SSS Issues With Imported Daz Character

I just finished modeling a Tron-inspired motorcycle in Blender and thought it would be fun to place it in a scene with a character for scale:

I'm having a blast learning how to do all of this since up to now I've been focused only on hard-surface modeling and have little experience with texturing. What's hanging me up at the moment is the skin textures on a model I've imported from Daz. Although I'd love to eventually model my own characters from scratch, I'm just not ready for it yet.  When importing the model, I get very strange SSS results. The first image is a Daz Iray render and looks great:

When I import it into Blender I get this mess:

I've been spending DAYS trying to tweak the settings to get results even close to the Daz render but without any success so I'm asking for help. Here is the node setup as it converts using the Diffeomorphic add-on:

The subsurface radius settings are all at 0.005.  Any help would be appreciated. Thanks in advance.

Jonas

  • smurfmier1985 replied

    Hi! I haven't done any skin shaders yet, but I've used SSS before and the first thing I notice you've turned it up all the way to 1. I found a much lower value to work a lot better, something like 0.1 , so that would be the first thing I would change and experiment with.

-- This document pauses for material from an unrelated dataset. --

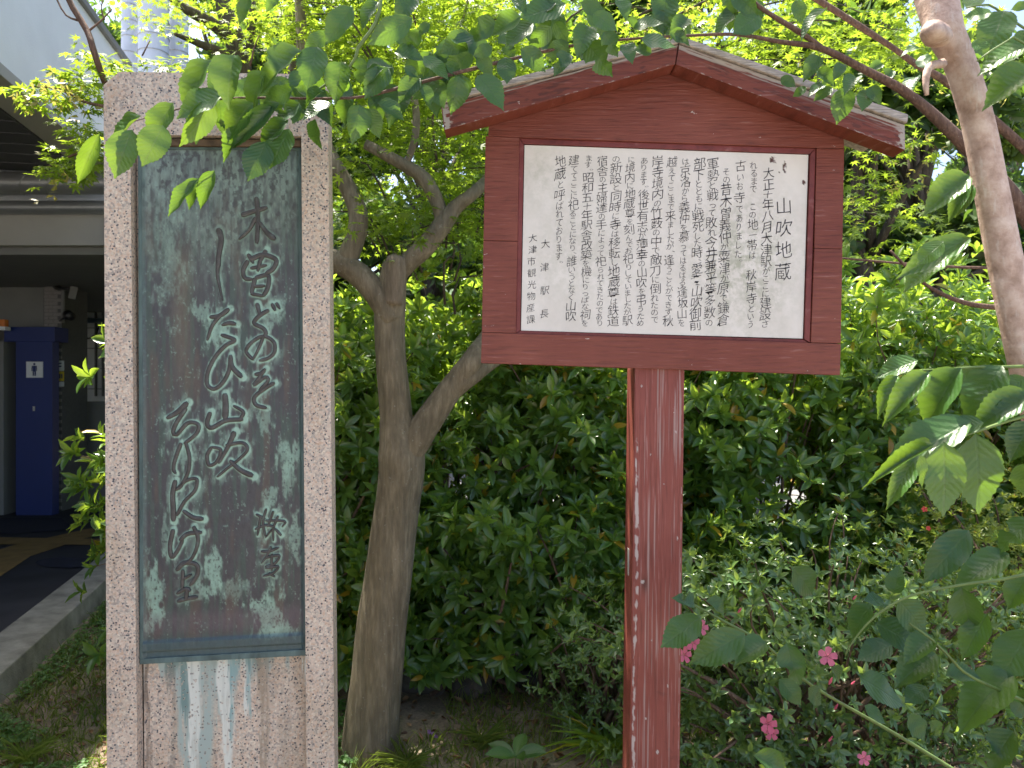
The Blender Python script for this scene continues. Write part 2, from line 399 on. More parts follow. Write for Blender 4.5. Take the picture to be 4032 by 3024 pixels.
T_maple = maple_leaf(True); T_maple_lo = maple_leaf(False)
def petal_flower():
    V, Fc = [(0, 0, -.25)], []
    for k in range(5):
        a = 2 * math.pi * k / 5
        for da, r, z in ((-.45, .12, -.12), (-.62, .52, .08), (-.36, .92, .14), (0, 1.0, .02), (.36, .92, .14), (.58, .55, .06), (.45, .12, -.12)):
            V.append((math.cos(a + da) * r * .5, math.sin(a + da) * r * .5, z * .5))
        b = 1 + 7 * k
        Fc.append((0, b, b + 6)); Fc.append((b, b + 1, b + 5, b + 6)); Fc.append((b + 1, b + 2, b + 3)); Fc.append((b + 1, b + 3, b + 5)); Fc.append((b + 3, b + 4, b + 5))
    V = np.array(V); return V, Fc, V[:, :2] + .5
T_flower = petal_flower()
T_seed = (np.array([(0, 0, 0), (.5, .25, .02), (.45, .6, 0), (.12, .3, 0), (-.5, .25, .02), (-.45, .6, 0), (-.12, .3, 0)]), [(0, 1, 2, 3), (0, 6, 5, 4)], np.zeros((7, 2)) + .5)
def unit(a): return a / (np.linalg.norm(a, axis=-1, keepdims=True) + 1e-9)
def frames(ax, nr):
    a = unit(ax); n = unit(nr - a * np.sum(a * nr, axis=1)[:, None]); x = np.cross(a, n); return x, a, n
def mesh_from_template(name, T, mat):
    me = bpy.data.meshes.new(name); me.from_pydata([tuple(v) for v in T[0]], [], T[1]); me.materials.append(mat)
    u = me.uv_layers.new(name='UVMap'); li = np.zeros(len(me.loops), int); me.loops.foreach_get('vertex_index', li)
    u.data.foreach_set('uv', T[2][li].ravel()); me.polygons.foreach_set('use_smooth', [True] * len(me.polygons)); return me
_mc = {}
def leaf_obj(name, T, key, mat, x, a, n, p, L, Wd, parent, off):
    k = (key, mat.name)
    if k not in _mc: _mc[k] = mesh_from_template(name, T, mat)
    o = bpy.data.objects.new(name, _mc[k]); COL.objects.link(o); o.parent = parent
    m = Matrix.Identity(4)
    for i in range(3):
        m[i][0] = x[i] * Wd; m[i][1] = a[i] * L; m[i][2] = n[i] * L; m[i][3] = p[i] - off[i]
    o.matrix_basis = m; return o
def leafset(root, T, Tlo, key, pos, ax, nr, L, Wd, mat, k=300, name='leaf', stuff='foliage'):
    x, a, n = frames(ax, nr); off = np.array(rootloc(root)) if root is not None else np.zeros(3)
    mid = pos + a * (L * .5)[:, None]
    Y = np.maximum(mid[:, 1], .3); px = 2016 + mid[:, 0] / Y * F; py = 1512 - (mid[:, 2] - 1.5) / Y * F
    sc = L / Y
    vis = (px > 20) & (px < 4012) & (py > 20) & (py < 3004)
    vis &= ~((px > 400) & (px < 1320) & (py > 280) & (Y > 1.95)) & ~((px > 1890) & (px < 3320) & (py > 450) & (py < 1480) & (Y > 1.95))
    order = np.argsort(-(sc + (mid[:, 1] < 100) * .25 / Y) * vis)[:k]; order = order[vis[order]]
    for i in order: leaf_obj(name, T, key, mat, x[i], a[i], n[i], pos[i], L[i], Wd[i], root, off)
    rest = np.setdiff1d(np.arange(len(pos)), order)
    if len(rest) == 0: return
    tv, tf, tu = Tlo; nv = len(tv); R = len(rest)
    pp = pos[rest][:, None, :]
    V = pp + tv[None, :, 0, None] * (x[rest] * Wd[rest, None])[:, None, :] + tv[None, :, 1, None] * (a[rest] * L[rest, None])[:, None, :] + tv[None, :, 2, None] * (n[rest] * L[rest, None])[:, None, :]
    V = (V - off).reshape(-1, 3)
    lens = [len(f) for f in tf]; fl = np.concatenate([np.array(f) for f in tf])
    loops = (np.arange(R)[:, None] * nv + fl[None, :]).ravel()
    tot = np.tile(lens, R); start = np.concatenate([[0], np.cumsum(tot)[:-1]])
    me = bpy.data.meshes.new(stuff); me.vertices.add(len(V)); me.vertices.foreach_set('co', V.ravel())
    me.loops.add(len(loops)); me.loops.foreach_set('vertex_index', loops)
    me.polygons.add(len(tot)); me.polygons.foreach_set('loop_start', start); me.polygons.foreach_set('loop_total', tot)
    me.polygons.foreach_set('use_smooth', np.ones(len(tot), bool))
    u = me.uv_layers.new(name='UVMap'); u.data.foreach_set('uv', tu[loops % nv].ravel())
    at = me.attributes.new('rnd', 'FLOAT', 'POINT'); at.data.foreach_set('value', np.repeat(RNG.random(R), nv))
    me.materials.append(mat); me.update(); me.validate()
    o = link(stuff, me, root); o['kind'] = 'stuff'; return o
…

    Hopefully some of the other Cookie members can give you some additional advice on how to improve your shader. If not I believe there are several skin shader tutorials on YouTube that might provide you with the answers you're seeking.

    Hope this helps! 😊

  • silentheart00 replied

    It looks like you're using 2.8, which defaults the render engine to Eevee.  Have you switched which render engine you're using?  Maybe switching to Cycles will provide better results.

  • Pavel Mazanik(nekronavt) replied

    You have subsurface value all up to one. It's like candle wax :D

    And yeah, if it's EEVEE, you can't go with just simple value, you need SSS map, like in game engines.

  • Jonas Winfield(jwinfield) replied

    Thanks for the quick responses. To be clear, the node setup I posted wasn’t created by me. It’s an automated conversion of the Daz shaders using the Diffeomorphic addon. I’ve been able to play with the settings to tone down the glow but not without loss of quality in the skin texture. I’ve watched hours of skin and SSS tutorials online and none of them were helpful. I even downloaded a free skin shader and tried to apply it. All of my efforts couldn’t get close to the Iray result.

    Oh, and this IS a cycles render at 500 samples. I don’t use Eevee.

  • Jonas Winfield(jwinfield) replied

    I also think it’s odd that the Iray render only requires a diffuse map and bump map. It also makes use of a translucency node with a noise texture which I thought might be exaggerating the glow. I thought about creating a custom SSS map based on the diffuse texture but I don’t see why I should have to.

  • spikeyxxx replied

    Hi jwinfield.

    I do not have DAZ myself, but my guess is, that by importing it into Blender, the scale got messed up (could be by a factor 100, or so). This is because DAZ uses different units of measurement than Blender.

    SSS is extremely sensitive to the size of your model and if Blender thinks, that your model is the size of a needle, then you will get these kind of problems.

    This would be why other skin shaders also don't work correctly.

    You might also want to check out MakeHuman.